Three former top management personnel of the State Insurance Company (SIC) are to be prosecuted for causing financial loss totaling ?67 billion to the company.
A draft forensic report on the operations of SIC blamed the loss on “Excessive recklessness in underwriting of credit guarantee bonds.”
“The report mentioned Messrs. L.K. Mobila, E. Allotey and B. Oduro as the officials who connived with some unidentified firms to milk the company of the huge sum.”
Also cited in the report is former Board Chairman, Roland Atta-Kesson, who is accused of using his former position to benefit from a accredit guarantee of ?257 million which he has failed to pay.
“Former board chairman used his influence to benefit from a credit guarantee and has defaulted in payment.”
The auditors said procurement of ‘Arrive Arrive’ playing cards at inflated price and without board approval also led to ?4.5 billion loss to the company. Six officers are cited for the loss with recommendation that KTBA Ltd., the suppliers be paid the original cost, ?10,000 per playing card instead of the ?30, 000 paid for each playing card.
Apart from the prosecution of the three top officials, the audit team also tasked the new management of SIC to institute legal action against the personalities involved to recover the outstanding amounts.
In his comments on the report, the managing director of the SIC, Peter Oseiduah said the initial report of the audit team submitted to the SIC board was a bit wishy-washy. “Some of the allegations were a bit without foundation. The board sent the report back to the ministry of finance with a number of queries. As far as we are concerned, the necessary corrections have not been communicated to the board,” he told the paper.
The new management which assumed office last February has exposed another shady business deal that has caused the company ?49.3 billion.
In a report on the state of the company submitted to the government last year, the new management said it has put on hold the underwriting of business which has saddled the company with debts running into billions of cedis. The report said the new management is compelled to continue to honour its obligations under the credit guarantee bonds, which were contracted under “reckless” circumstances as stated by the forensic report.
Since May last year, a total claim of ?8,095,612,462 has been paid on behalf of defrauding clients.
The report said whilst SIC was compelled to honour obligations imposed on it by the former management, the company is unable to make recoveries from its reinsurance contracted by the management.
“Our former board, in the last quarter of 2000, commissioned Messrs PriceWaterHouse Coopers (PWC) to audit the guarantee policies granted by SIC from January 31st 2000.
The auditors submitted an interim report on 36 policies they cited. The interim report has since been discussed with the current management and we are awaiting the final audit report.”

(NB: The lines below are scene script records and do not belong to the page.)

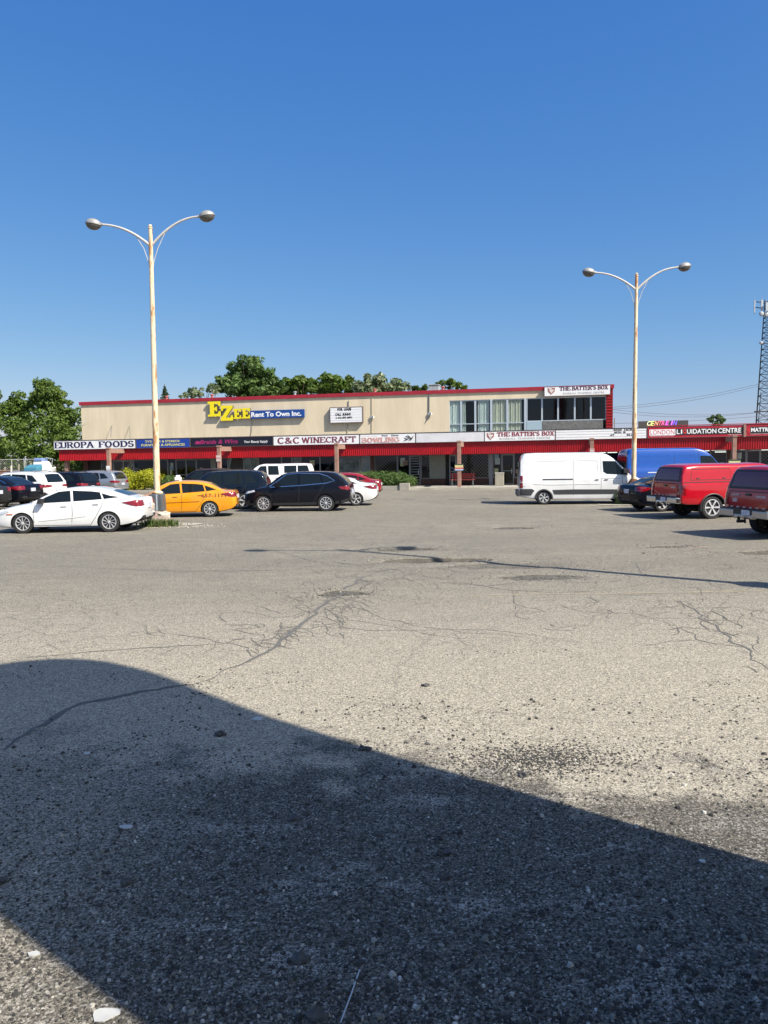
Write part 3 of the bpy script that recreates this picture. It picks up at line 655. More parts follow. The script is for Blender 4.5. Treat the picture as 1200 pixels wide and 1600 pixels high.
# 2
s = sign(213, 297, 'blue sign with two yellow lines about stereos, furniture and appliances', mat('sign_blue', (.012, .05, .30), .4)); t = s[0]
X, w = span(227, 281, YS); lets(t, text_mb("TV'S  VCR & STEREOS", w, .17, PL(X, 3.70, YS), bold=.02), YLW)
X, w = span(221, 289, YS); lets(t, text_mb("FURNITURE & APPLIANCES", w, .18, PL(X, 3.42, YS), bold=.02), YLW)
# 3
s = sign(297.4, 427, 'black sign with magenta script lettering and small white words', mat('sign_black', (.008, .008, .018), .35)); t = s[0]
X, w = span(313, 372, YS); lets(t, text_mb("Braids & Wigs", w, .42, PL(X, 3.40, YS), bold=.02, shear=.2), MAG)
X, w = span(382, 419, YS); lets(t, text_mb("Your Beauty Supply", w, .24, PL(X, 3.47, YS), bold=.01, shear=.25), INKW)
X, w = span(306, 312, YS)
mb = MB(); n = 12; mb.add([PL(X, 3.62, YS)(w*.5+.22*cos(6.28*i/n)*(1+.4*sin(i*2)), .13*sin(6.28*i/n)) for i in range(n)], [tuple(range(n))]); lets(t, mb, MAG, 'swirl')
# 4
s = sign(427.4, 562, 'white sign with wide maroon capitals right of the black sign', WHT); t = s[0]
for txt, a, b, h in (('C&C', 434, 468, .46), ('WINECRAFT', 472, 556, .42)):
    X, w = span(a, b, YS); lets(t, serif_mb(txt, w, h, PL(X, 3.64-h/2, YS), vw=.17, hw=.11, serif=.05), MAR)
# 5
s = sign(562.6, 649.5, 'white sign with faded red BOWLING lettering and a black pin sketch', WHT); t = s[0]
X, w = span(566, 624, YS); lets(t, serif_mb('BOWLING', w, .36, PL(X, 3.36, YS), vw=.22, hw=.12, serif=.08), PINK)
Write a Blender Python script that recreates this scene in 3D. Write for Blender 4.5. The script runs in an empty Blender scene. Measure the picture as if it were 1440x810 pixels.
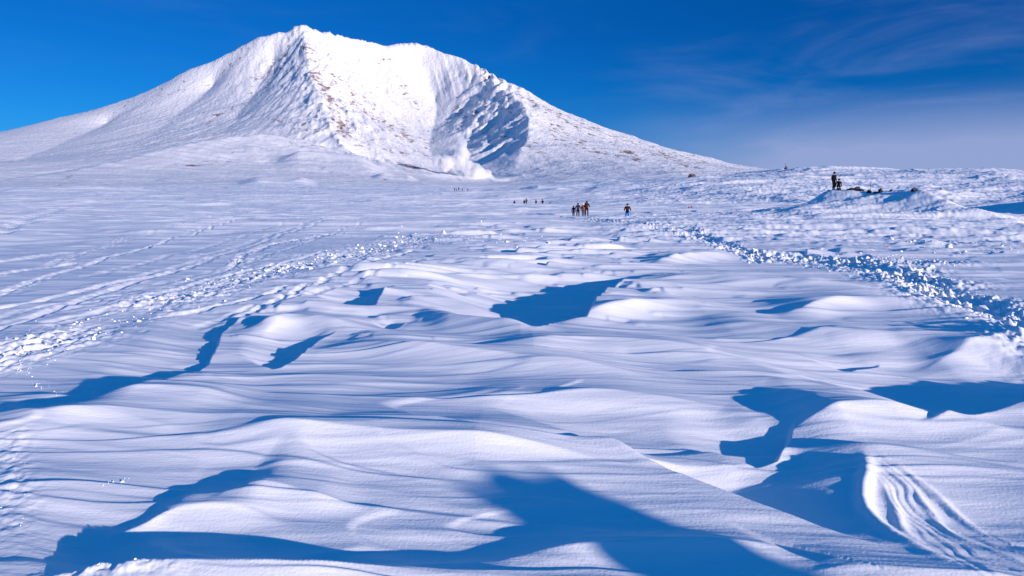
import bpy, bmesh, math, random
import numpy as np
from mathutils import Vector, Matrix

sc = bpy.context.scene
COL = sc.collection
rad = math.radians

# ------------------------------------------------------------------ camera
EYE = 1.7                                   # eye height over the snow (m)
F = 960.0                                   # focal length in photograph pixels (24 mm lens)
PITCH = math.atan((405 - 283) / F)
cam_d = bpy.data.cameras.new("camera")
cam = bpy.data.objects.new("camera", cam_d)
COL.objects.link(cam)
cam_d.sensor_width = 36.0
cam_d.lens = 24.0
cam_d.clip_start = 0.05
cam_d.clip_end = 20000
cam.location = (0, 0, EYE)
cam.rotation_euler = (math.pi / 2 - PITCH, 0, 0)
sc.camera = cam

# ------------------------------------------------------------------ sun and sky
SUN_EL, SUN_AZ = 9.0, 135.0                # azimuth clockwise from the viewing direction: right and behind
sv = Vector((math.cos(rad(SUN_EL)) * math.sin(rad(SUN_AZ)), math.cos(rad(SUN_EL)) * math.cos(rad(SUN_AZ)), math.sin(rad(SUN_EL))))
sun_d = bpy.data.lights.new("sun", 'SUN')
sun_d.energy = 5.0
sun_d.angle = rad(0.53)
sun_d.color = (1.0, 0.85, 0.80)
sun = bpy.data.objects.new("sun", sun_d)
COL.objects.link(sun)
sun.rotation_euler = sv.to_track_quat('Z', 'Y').to_euler()

world = bpy.data.worlds.new("World")
sc.world = world
world.use_nodes = True
wt = world.node_tree
bg = wt.nodes["Background"]
bg.inputs[1].default_value = 0.1
sky = wt.nodes.new("ShaderNodeTexSky")
sky.sky_type = 'NISHITA'
sky.sun_disc = False
sky.sun_elevation = rad(SUN_EL)
sky.sun_rotation = rad(SUN_AZ)
sky.altitude = 1600
sky.air_density = 1.0
sky.dust_density = 0.4
sky.ozone_density = 2.0


def wn(t, **kw):
    n = wt.nodes.new(t)
    for k, v in kw.items():
        setattr(n, k, v)
    return n


def wmath(op, a, b=None):
    n = wn("ShaderNodeMath", operation=op)
    for i, v in enumerate((a, b)):
        if v is None:
            continue
        if isinstance(v, (int, float)):
            n.inputs[i].default_value = v
        else:
            wt.links.new(v, n.inputs[i])
    return n.outputs[0]


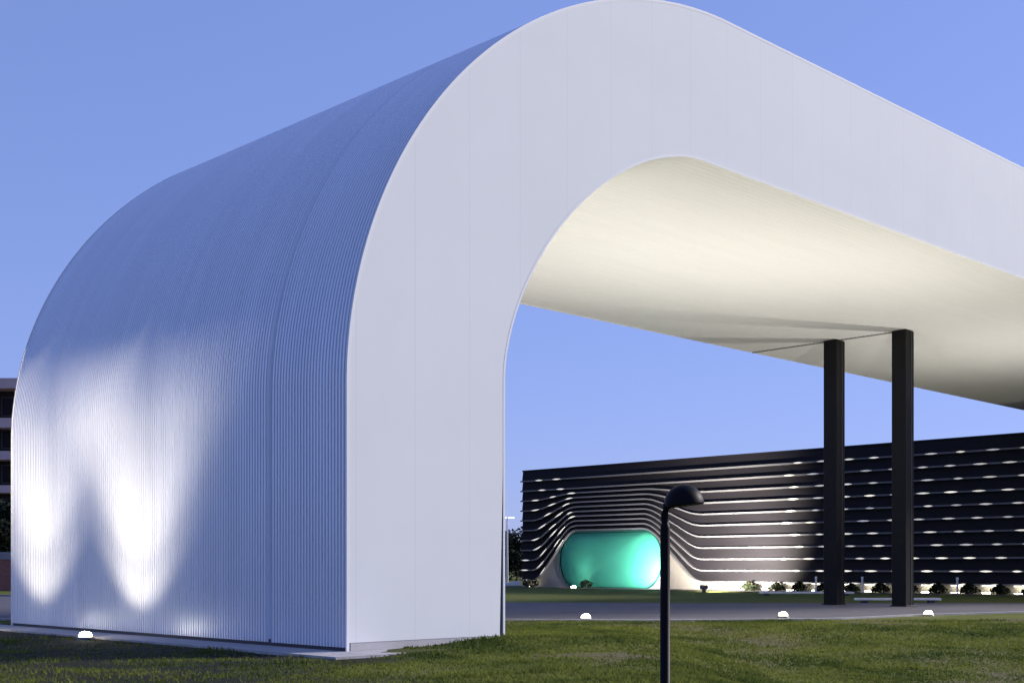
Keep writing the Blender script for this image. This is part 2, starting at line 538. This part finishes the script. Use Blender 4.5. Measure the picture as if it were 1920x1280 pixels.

According to the report, most cases of abuses were recorded during the previous administration. “Out of the said 36 cases, 31 were written between the years 1998 and 2000, predominantly the period of the last administration which commenced on October 1998.
Our total exposure in respect of these businesses has been estimated at ?49.3 billion.
The report also touched on some of the measures taken by the new administration to address the issue. “Since assuming office in February 2001, the current management have put on hold the underwriting business. Legal actions have been instituted against some of the identified defaulters. We have been able to obtain judgement in some of the cases and the properties involved are being sold accordingly.”
In his reaction to the report of the new management board of the company, the Managing Director, Mr. Oseiduah told the Public Agenda that the intention of his administration is to lay bare the facts as they were and to brief government on procedures to recoup the huge losses.
“We have had little bit of success now. I think that we will succeed. We are on top of the problem, he said.